Siempre que recorro la carretera que va de Salamanca a Sevilla, me llaman mucho la atención las vacas que veo recostadas en las dehesas.
Cuando las veo ahí tumbadas, mirándome con esa cara impasible y tan a gusto me asalta un sentimiento de envidia… se me ocurre que ellas no tienen que preocuparse de cuántos kilómetros faltan, ni de los problemas o el trabajo que esperan en el destino; ni de cuándo podrán leerse el texto que les encargan semanalmente.. nada, están ahí retozando sin importarles ni el frio ni el calor; viendo a los coches circular de un sitio a otro.
Toda esa envidia que me estaban dando las vacas en aquél momento se ha disipado de golpe en cuanto he caído en la cuenta de que conozco a algunas personas que son como esas vacas… que pasan la vida mirando a los demás, tumbados dejando que los días pasen, sin esperar nada, sin buscar, dejándose hacer… poniendo la propia responsabilidad en otras manos o permitiendo que sea el tiempo el que tome las opciones en nuestro lugar.
Hoy está muy de moda eso de dejar que otros piensen y decidan por uno; incluso dentro de la Iglesia tienen mucho éxito los ámbitos en los que todo está previamente marcado. Lo de ser “ganado” puede ser más fácil y cómodo, aparentemente más atractivo, pero es perderse la existencia, a Dios y a uno mismo.

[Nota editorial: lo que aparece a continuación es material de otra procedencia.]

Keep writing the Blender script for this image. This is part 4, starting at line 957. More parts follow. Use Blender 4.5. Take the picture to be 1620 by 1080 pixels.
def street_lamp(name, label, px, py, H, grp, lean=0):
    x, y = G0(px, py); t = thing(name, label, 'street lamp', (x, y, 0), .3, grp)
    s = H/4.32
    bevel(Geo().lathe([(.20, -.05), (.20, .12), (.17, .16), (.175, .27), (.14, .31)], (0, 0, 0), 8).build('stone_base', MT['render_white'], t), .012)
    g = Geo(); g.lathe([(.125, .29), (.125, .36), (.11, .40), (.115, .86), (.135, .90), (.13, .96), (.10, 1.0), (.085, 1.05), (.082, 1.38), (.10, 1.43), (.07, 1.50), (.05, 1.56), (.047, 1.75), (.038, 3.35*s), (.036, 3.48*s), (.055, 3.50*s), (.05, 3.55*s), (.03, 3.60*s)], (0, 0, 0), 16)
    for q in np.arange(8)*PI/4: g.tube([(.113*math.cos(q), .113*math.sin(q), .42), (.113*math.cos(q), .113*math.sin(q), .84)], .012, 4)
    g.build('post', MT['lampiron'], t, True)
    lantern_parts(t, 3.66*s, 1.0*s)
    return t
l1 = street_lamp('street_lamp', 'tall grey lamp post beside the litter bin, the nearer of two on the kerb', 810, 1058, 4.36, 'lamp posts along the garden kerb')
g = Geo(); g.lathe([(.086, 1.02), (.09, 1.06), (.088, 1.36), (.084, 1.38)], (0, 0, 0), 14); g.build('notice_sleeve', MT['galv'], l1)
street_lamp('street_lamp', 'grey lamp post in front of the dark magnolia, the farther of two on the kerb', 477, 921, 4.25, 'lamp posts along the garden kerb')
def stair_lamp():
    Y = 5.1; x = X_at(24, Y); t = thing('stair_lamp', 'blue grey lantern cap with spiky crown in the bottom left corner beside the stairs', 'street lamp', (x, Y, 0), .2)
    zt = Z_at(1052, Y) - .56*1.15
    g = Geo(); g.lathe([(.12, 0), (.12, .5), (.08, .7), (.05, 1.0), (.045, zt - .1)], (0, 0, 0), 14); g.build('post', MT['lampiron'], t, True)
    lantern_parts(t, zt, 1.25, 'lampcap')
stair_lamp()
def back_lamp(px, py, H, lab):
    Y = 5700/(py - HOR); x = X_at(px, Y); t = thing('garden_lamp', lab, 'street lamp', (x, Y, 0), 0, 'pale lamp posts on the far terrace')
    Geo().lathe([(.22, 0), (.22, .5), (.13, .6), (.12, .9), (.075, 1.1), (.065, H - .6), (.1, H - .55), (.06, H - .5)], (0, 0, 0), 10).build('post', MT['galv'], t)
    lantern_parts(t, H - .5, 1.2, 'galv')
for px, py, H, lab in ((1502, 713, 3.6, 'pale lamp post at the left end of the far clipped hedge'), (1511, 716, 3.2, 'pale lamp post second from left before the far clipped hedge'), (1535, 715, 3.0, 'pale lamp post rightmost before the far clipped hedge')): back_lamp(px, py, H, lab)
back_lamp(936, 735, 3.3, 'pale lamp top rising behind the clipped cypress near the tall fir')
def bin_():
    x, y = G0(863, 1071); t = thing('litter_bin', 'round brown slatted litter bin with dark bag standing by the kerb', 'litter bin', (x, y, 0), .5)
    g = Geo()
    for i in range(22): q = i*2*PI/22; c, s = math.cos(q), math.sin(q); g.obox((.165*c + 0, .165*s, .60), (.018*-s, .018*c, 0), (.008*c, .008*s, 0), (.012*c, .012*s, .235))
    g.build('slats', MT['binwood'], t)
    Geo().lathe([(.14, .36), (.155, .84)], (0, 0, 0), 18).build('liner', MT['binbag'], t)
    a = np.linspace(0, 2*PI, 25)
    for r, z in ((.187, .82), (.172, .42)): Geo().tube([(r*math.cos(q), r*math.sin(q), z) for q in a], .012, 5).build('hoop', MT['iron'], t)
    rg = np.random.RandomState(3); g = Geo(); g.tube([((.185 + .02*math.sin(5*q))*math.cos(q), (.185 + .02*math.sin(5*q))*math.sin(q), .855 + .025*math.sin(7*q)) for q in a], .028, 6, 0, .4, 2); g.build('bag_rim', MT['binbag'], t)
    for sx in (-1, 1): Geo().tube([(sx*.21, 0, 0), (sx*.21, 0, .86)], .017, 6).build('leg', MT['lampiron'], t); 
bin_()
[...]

Porque la esencia de lo que somos, de esta vida y del Evangelio no está en mirar apaciblemente desde nuestro prado, sino en ponerse a caminar: buscar, atender a las señales, avanzar, crecer, decidir, cansarse, arriesgar, confiar y, por supuesto, equivocarse también.
El Señor viene a nosotros, sólo hay una forma de hacer que eso sea posible… ponerse en pie y, como peregrinos que somos, salir también a su encuentro.